Retype the listing that follows, exactly as written.

Dataset extract —
•••••

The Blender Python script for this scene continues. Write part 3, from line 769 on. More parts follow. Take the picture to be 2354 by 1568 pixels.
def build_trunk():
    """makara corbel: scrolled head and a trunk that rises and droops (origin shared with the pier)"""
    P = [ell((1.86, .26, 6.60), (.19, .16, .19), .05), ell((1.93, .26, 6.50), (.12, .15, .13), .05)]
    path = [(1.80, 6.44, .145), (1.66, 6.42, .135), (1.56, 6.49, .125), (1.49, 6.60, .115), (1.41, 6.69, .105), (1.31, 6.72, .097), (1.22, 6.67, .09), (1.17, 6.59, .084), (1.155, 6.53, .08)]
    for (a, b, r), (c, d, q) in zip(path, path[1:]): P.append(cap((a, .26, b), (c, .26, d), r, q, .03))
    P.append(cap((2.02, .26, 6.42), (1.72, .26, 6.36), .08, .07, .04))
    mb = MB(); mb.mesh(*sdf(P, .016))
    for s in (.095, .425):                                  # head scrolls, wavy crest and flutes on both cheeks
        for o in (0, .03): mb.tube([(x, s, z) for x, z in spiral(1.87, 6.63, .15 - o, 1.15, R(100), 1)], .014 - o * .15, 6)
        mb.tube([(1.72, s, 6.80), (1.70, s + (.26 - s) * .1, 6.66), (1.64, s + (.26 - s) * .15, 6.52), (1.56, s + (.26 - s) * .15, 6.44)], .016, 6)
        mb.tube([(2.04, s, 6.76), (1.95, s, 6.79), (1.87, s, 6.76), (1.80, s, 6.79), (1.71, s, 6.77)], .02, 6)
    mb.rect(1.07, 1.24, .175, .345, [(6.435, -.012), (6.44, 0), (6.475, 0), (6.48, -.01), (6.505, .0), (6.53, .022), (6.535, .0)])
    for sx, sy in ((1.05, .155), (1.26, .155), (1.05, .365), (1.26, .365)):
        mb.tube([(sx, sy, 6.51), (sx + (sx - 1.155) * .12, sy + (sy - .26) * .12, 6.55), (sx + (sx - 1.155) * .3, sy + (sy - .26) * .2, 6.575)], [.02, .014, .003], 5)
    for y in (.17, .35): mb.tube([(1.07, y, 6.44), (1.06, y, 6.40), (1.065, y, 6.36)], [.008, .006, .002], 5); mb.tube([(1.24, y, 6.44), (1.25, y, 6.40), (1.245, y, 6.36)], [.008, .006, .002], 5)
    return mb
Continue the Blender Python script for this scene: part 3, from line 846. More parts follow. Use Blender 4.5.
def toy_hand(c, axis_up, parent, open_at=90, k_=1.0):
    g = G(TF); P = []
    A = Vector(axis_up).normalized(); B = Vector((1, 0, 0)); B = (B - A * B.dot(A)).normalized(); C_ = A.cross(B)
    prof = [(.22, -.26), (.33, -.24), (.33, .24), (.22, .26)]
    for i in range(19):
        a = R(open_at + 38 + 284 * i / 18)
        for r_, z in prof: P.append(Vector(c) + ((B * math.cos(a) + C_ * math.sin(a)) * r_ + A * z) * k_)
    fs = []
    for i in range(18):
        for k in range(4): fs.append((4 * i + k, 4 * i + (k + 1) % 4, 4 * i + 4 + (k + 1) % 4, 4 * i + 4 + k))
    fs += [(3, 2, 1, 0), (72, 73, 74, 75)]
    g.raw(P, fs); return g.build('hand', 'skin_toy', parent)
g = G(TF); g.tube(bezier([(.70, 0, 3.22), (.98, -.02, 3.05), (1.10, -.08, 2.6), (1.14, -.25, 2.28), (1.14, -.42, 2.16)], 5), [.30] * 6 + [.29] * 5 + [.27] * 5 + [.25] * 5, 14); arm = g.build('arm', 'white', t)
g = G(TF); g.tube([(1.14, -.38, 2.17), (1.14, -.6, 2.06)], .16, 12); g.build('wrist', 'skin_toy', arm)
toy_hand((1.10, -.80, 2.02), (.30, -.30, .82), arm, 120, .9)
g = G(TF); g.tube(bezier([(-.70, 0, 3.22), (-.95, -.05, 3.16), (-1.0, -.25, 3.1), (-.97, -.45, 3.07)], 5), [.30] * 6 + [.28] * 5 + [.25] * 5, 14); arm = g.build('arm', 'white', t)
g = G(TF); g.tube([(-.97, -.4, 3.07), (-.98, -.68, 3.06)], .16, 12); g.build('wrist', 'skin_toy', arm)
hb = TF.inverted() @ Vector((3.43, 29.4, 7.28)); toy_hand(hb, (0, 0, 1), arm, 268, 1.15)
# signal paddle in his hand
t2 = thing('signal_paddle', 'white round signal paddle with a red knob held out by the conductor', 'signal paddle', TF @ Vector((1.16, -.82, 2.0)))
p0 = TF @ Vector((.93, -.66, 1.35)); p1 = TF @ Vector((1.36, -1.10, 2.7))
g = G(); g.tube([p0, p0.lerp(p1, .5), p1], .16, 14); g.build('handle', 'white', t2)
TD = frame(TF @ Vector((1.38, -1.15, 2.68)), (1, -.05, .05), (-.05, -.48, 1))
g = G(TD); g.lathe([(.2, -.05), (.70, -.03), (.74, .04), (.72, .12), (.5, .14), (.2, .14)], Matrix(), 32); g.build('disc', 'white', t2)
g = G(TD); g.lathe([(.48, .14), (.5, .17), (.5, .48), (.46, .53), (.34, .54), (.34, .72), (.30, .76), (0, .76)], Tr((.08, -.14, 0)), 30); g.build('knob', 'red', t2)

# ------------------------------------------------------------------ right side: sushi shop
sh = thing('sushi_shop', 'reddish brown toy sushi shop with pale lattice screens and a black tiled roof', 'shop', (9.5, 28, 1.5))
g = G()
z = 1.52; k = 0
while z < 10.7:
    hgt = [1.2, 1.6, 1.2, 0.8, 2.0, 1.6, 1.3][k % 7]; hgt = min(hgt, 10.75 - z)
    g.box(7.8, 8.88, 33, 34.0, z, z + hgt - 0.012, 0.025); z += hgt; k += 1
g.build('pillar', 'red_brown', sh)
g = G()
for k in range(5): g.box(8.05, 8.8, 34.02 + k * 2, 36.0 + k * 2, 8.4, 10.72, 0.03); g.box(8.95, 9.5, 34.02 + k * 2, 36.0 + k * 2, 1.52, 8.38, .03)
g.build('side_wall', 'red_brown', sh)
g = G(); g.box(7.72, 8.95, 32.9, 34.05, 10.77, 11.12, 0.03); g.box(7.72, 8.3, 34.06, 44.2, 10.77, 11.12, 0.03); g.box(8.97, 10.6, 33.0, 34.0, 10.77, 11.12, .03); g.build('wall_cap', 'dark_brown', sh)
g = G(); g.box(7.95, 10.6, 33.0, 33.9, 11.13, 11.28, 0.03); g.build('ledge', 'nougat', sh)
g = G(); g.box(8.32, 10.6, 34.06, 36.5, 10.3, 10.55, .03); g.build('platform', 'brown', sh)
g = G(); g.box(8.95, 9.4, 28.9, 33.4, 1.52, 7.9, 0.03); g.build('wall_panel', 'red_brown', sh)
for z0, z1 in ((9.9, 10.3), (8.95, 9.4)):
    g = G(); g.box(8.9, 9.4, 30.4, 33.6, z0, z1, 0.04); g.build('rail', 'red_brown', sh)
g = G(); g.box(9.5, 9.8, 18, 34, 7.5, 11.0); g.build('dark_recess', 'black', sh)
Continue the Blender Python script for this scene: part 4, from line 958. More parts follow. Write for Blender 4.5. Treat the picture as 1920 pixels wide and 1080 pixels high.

•••••

Output below —
The Blender Python script for this scene continues. Write part 3, from line 769 on. More parts follow. Take the picture to be 2354 by 1568 pixels.
def build_trunk():
    """makara corbel: scrolled head and a trunk that rises and droops (origin shared with the pier)"""
    P = [ell((1.86, .26, 6.60), (.19, .16, .19), .05), ell((1.93, .26, 6.50), (.12, .15, .13), .05)]
    path = [(1.80, 6.44, .145), (1.66, 6.42, .135), (1.56, 6.49, .125), (1.49, 6.60, .115), (1.41, 6.69, .105), (1.31, 6.72, .097), (1.22, 6.67, .09), (1.17, 6.59, .084), (1.155, 6.53, .08)]
    for (a, b, r), (c, d, q) in zip(path, path[1:]): P.append(cap((a, .26, b), (c, .26, d), r, q, .03))
    P.append(cap((2.02, .26, 6.42), (1.72, .26, 6.36), .08, .07, .04))
    mb = MB(); mb.mesh(*sdf(P, .016))
    for s in (.095, .425):                                  # head scrolls, wavy crest and flutes on both cheeks
        for o in (0, .03): mb.tube([(x, s, z) for x, z in spiral(1.87, 6.63, .15 - o, 1.15, R(100), 1)], .014 - o * .15, 6)
        mb.tube([(1.72, s, 6.80), (1.70, s + (.26 - s) * .1, 6.66), (1.64, s + (.26 - s) * .15, 6.52), (1.56, s + (.26 - s) * .15, 6.44)], .016, 6)
        mb.tube([(2.04, s, 6.76), (1.95, s, 6.79), (1.87, s, 6.76), (1.80, s, 6.79), (1.71, s, 6.77)], .02, 6)
    mb.rect(1.07, 1.24, .175, .345, [(6.435, -.012), (6.44, 0), (6.475, 0), (6.48, -.01), (6.505, .0), (6.53, .022), (6.535, .0)])
    for sx, sy in ((1.05, .155), (1.26, .155), (1.05, .365), (1.26, .365)):
        mb.tube([(sx, sy, 6.51), (sx + (sx - 1.155) * .12, sy + (sy - .26) * .12, 6.55), (sx + (sx - 1.155) * .3, sy + (sy - .26) * .2, 6.575)], [.02, .014, .003], 5)
    for y in (.17, .35): mb.tube([(1.07, y, 6.44), (1.06, y, 6.40), (1.065, y, 6.36)], [.008, .006, .002], 5); mb.tube([(1.24, y, 6.44), (1.25, y, 6.40), (1.245, y, 6.36)], [.008, .006, .002], 5)
    return mb
Continue the Blender Python script for this scene: part 3, from line 846. More parts follow. Use Blender 4.5.
def toy_hand(c, axis_up, parent, open_at=90, k_=1.0):
    g = G(TF); P = []
    A = Vector(axis_up).normalized(); B = Vector((1, 0, 0)); B = (B - A * B.dot(A)).normalized(); C_ = A.cross(B)
    prof = [(.22, -.26), (.33, -.24), (.33, .24), (.22, .26)]
    for i in range(19):
        a = R(open_at + 38 + 284 * i / 18)
        for r_, z in prof: P.append(Vector(c) + ((B * math.cos(a) + C_ * math.sin(a)) * r_ + A * z) * k_)
    fs = []
    for i in range(18):
        for k in range(4): fs.append((4 * i + k, 4 * i + (k + 1) % 4, 4 * i + 4 + (k + 1) % 4, 4 * i + 4 + k))
    fs += [(3, 2, 1, 0), (72, 73, 74, 75)]
    g.raw(P, fs); return g.build('hand', 'skin_toy', parent)
g = G(TF); g.tube(bezier([(.70, 0, 3.22), (.98, -.02, 3.05), (1.10, -.08, 2.6), (1.14, -.25, 2.28), (1.14, -.42, 2.16)], 5), [.30] * 6 + [.29] * 5 + [.27] * 5 + [.25] * 5, 14); arm = g.build('arm', 'white', t)
g = G(TF); g.tube([(1.14, -.38, 2.17), (1.14, -.6, 2.06)], .16, 12); g.build('wrist', 'skin_toy', arm)
toy_hand((1.10, -.80, 2.02), (.30, -.30, .82), arm, 120, .9)
g = G(TF); g.tube(bezier([(-.70, 0, 3.22), (-.95, -.05, 3.16), (-1.0, -.25, 3.1), (-.97, -.45, 3.07)], 5), [.30] * 6 + [.28] * 5 + [.25] * 5, 14); arm = g.build('arm', 'white', t)
g = G(TF); g.tube([(-.97, -.4, 3.07), (-.98, -.68, 3.06)], .16, 12); g.build('wrist', 'skin_toy', arm)
hb = TF.inverted() @ Vector((3.43, 29.4, 7.28)); toy_hand(hb, (0, 0, 1), arm, 268, 1.15)
# signal paddle in his hand
t2 = thing('signal_paddle', 'white round signal paddle with a red knob held out by the conductor', 'signal paddle', TF @ Vector((1.16, -.82, 2.0)))
p0 = TF @ Vector((.93, -.66, 1.35)); p1 = TF @ Vector((1.36, -1.10, 2.7))
g = G(); g.tube([p0, p0.lerp(p1, .5), p1], .16, 14); g.build('handle', 'white', t2)
TD = frame(TF @ Vector((1.38, -1.15, 2.68)), (1, -.05, .05), (-.05, -.48, 1))
g = G(TD); g.lathe([(.2, -.05), (.70, -.03), (.74, .04), (.72, .12), (.5, .14), (.2, .14)], Matrix(), 32); g.build('disc', 'white', t2)
g = G(TD); g.lathe([(.48, .14), (.5, .17), (.5, .48), (.46, .53), (.34, .54), (.34, .72), (.30, .76), (0, .76)], Tr((.08, -.14, 0)), 30); g.build('knob', 'red', t2)

# ------------------------------------------------------------------ right side: sushi shop
sh = thing('sushi_shop', 'reddish brown toy sushi shop with pale lattice screens and a black tiled roof', 'shop', (9.5, 28, 1.5))
g = G()
z = 1.52; k = 0
while z < 10.7:
    hgt = [1.2, 1.6, 1.2, 0.8, 2.0, 1.6, 1.3][k % 7]; hgt = min(hgt, 10.75 - z)
    g.box(7.8, 8.88, 33, 34.0, z, z + hgt - 0.012, 0.025); z += hgt; k += 1
g.build('pillar', 'red_brown', sh)
g = G()
for k in range(5): g.box(8.05, 8.8, 34.02 + k * 2, 36.0 + k * 2, 8.4, 10.72, 0.03); g.box(8.95, 9.5, 34.02 + k * 2, 36.0 + k * 2, 1.52, 8.38, .03)
g.build('side_wall', 'red_brown', sh)
g = G(); g.box(7.72, 8.95, 32.9, 34.05, 10.77, 11.12, 0.03); g.box(7.72, 8.3, 34.06, 44.2, 10.77, 11.12, 0.03); g.box(8.97, 10.6, 33.0, 34.0, 10.77, 11.12, .03); g.build('wall_cap', 'dark_brown', sh)
g = G(); g.box(7.95, 10.6, 33.0, 33.9, 11.13, 11.28, 0.03); g.build('ledge', 'nougat', sh)
g = G(); g.box(8.32, 10.6, 34.06, 36.5, 10.3, 10.55, .03); g.build('platform', 'brown', sh)
g = G(); g.box(8.95, 9.4, 28.9, 33.4, 1.52, 7.9, 0.03); g.build('wall_panel', 'red_brown', sh)
for z0, z1 in ((9.9, 10.3), (8.95, 9.4)):
    g = G(); g.box(8.9, 9.4, 30.4, 33.6, z0, z1, 0.04); g.build('rail', 'red_brown', sh)
g = G(); g.box(9.5, 9.8, 18, 34, 7.5, 11.0); g.build('dark_recess', 'black', sh)
Continue the Blender Python script for this scene: part 4, from line 958. More parts follow. Write for Blender 4.5. Treat the picture as 1920 pixels wide and 1080 pixels high.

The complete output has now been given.